— begin —

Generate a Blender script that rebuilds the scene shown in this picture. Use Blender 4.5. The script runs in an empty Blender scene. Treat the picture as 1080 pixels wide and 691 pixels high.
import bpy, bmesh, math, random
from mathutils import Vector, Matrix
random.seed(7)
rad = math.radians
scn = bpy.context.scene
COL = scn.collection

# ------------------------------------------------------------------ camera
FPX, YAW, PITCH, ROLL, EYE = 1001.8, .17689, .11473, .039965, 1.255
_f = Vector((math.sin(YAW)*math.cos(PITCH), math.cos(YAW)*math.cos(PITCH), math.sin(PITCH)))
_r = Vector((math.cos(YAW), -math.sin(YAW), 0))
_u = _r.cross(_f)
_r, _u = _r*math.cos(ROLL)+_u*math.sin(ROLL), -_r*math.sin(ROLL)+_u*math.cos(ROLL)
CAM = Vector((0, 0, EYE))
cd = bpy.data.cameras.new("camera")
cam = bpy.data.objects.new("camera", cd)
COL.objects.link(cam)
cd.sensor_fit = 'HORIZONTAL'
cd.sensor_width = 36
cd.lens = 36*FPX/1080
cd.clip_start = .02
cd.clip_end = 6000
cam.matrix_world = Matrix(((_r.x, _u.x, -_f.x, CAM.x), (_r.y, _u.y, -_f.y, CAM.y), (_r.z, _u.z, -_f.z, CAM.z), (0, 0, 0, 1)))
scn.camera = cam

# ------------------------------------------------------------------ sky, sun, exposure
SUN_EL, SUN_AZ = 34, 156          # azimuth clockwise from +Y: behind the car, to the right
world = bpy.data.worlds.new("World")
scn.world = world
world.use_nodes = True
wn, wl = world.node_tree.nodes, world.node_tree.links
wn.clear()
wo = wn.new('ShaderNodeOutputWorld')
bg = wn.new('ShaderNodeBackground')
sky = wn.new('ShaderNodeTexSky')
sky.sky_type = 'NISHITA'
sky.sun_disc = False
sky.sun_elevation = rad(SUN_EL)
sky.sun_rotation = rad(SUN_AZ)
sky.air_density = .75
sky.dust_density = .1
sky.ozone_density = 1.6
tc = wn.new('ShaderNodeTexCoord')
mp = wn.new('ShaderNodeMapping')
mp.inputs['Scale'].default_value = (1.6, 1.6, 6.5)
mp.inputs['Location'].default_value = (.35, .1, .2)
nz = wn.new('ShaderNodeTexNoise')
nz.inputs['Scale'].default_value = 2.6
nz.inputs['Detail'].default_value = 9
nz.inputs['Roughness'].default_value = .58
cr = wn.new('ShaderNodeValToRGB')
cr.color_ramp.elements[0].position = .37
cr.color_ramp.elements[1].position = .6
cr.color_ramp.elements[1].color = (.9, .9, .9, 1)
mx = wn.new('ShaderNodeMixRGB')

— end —

■ GOAL ■
Give every line of the material again, exactly as it reads.

■ SOLUTION FOR THIS EXERCISE ■
Generate a Blender script that rebuilds the scene shown in this picture. Use Blender 4.5. The script runs in an empty Blender scene. Treat the picture as 1080 pixels wide and 691 pixels high.
import bpy, bmesh, math, random
from mathutils import Vector, Matrix
random.seed(7)
rad = math.radians
scn = bpy.context.scene
COL = scn.collection

# ------------------------------------------------------------------ camera
FPX, YAW, PITCH, ROLL, EYE = 1001.8, .17689, .11473, .039965, 1.255
_f = Vector((math.sin(YAW)*math.cos(PITCH), math.cos(YAW)*math.cos(PITCH), math.sin(PITCH)))
_r = Vector((math.cos(YAW), -math.sin(YAW), 0))
_u = _r.cross(_f)
_r, _u = _r*math.cos(ROLL)+_u*math.sin(ROLL), -_r*math.sin(ROLL)+_u*math.cos(ROLL)
CAM = Vector((0, 0, EYE))
cd = bpy.data.cameras.new("camera")
cam = bpy.data.objects.new("camera", cd)
COL.objects.link(cam)
cd.sensor_fit = 'HORIZONTAL'
cd.sensor_width = 36
cd.lens = 36*FPX/1080
cd.clip_start = .02
cd.clip_end = 6000
cam.matrix_world = Matrix(((_r.x, _u.x, -_f.x, CAM.x), (_r.y, _u.y, -_f.y, CAM.y), (_r.z, _u.z, -_f.z, CAM.z), (0, 0, 0, 1)))
scn.camera = cam

# ------------------------------------------------------------------ sky, sun, exposure
SUN_EL, SUN_AZ = 34, 156          # azimuth clockwise from +Y: behind the car, to the right
world = bpy.data.worlds.new("World")
scn.world = world
world.use_nodes = True
wn, wl = world.node_tree.nodes, world.node_tree.links
wn.clear()
wo = wn.new('ShaderNodeOutputWorld')
bg = wn.new('ShaderNodeBackground')
sky = wn.new('ShaderNodeTexSky')
sky.sky_type = 'NISHITA'
sky.sun_disc = False
sky.sun_elevation = rad(SUN_EL)
sky.sun_rotation = rad(SUN_AZ)
sky.air_density = .75
sky.dust_density = .1
sky.ozone_density = 1.6
tc = wn.new('ShaderNodeTexCoord')
mp = wn.new('ShaderNodeMapping')
mp.inputs['Scale'].default_value = (1.6, 1.6, 6.5)
mp.inputs['Location'].default_value = (.35, .1, .2)
nz = wn.new('ShaderNodeTexNoise')
nz.inputs['Scale'].default_value = 2.6
nz.inputs['Detail'].default_value = 9
nz.inputs['Roughness'].default_value = .58
cr = wn.new('ShaderNodeValToRGB')
cr.color_ramp.elements[0].position = .37
cr.color_ramp.elements[1].position = .6
cr.color_ramp.elements[1].color = (.9, .9, .9, 1)
mx = wn.new('ShaderNodeMixRGB')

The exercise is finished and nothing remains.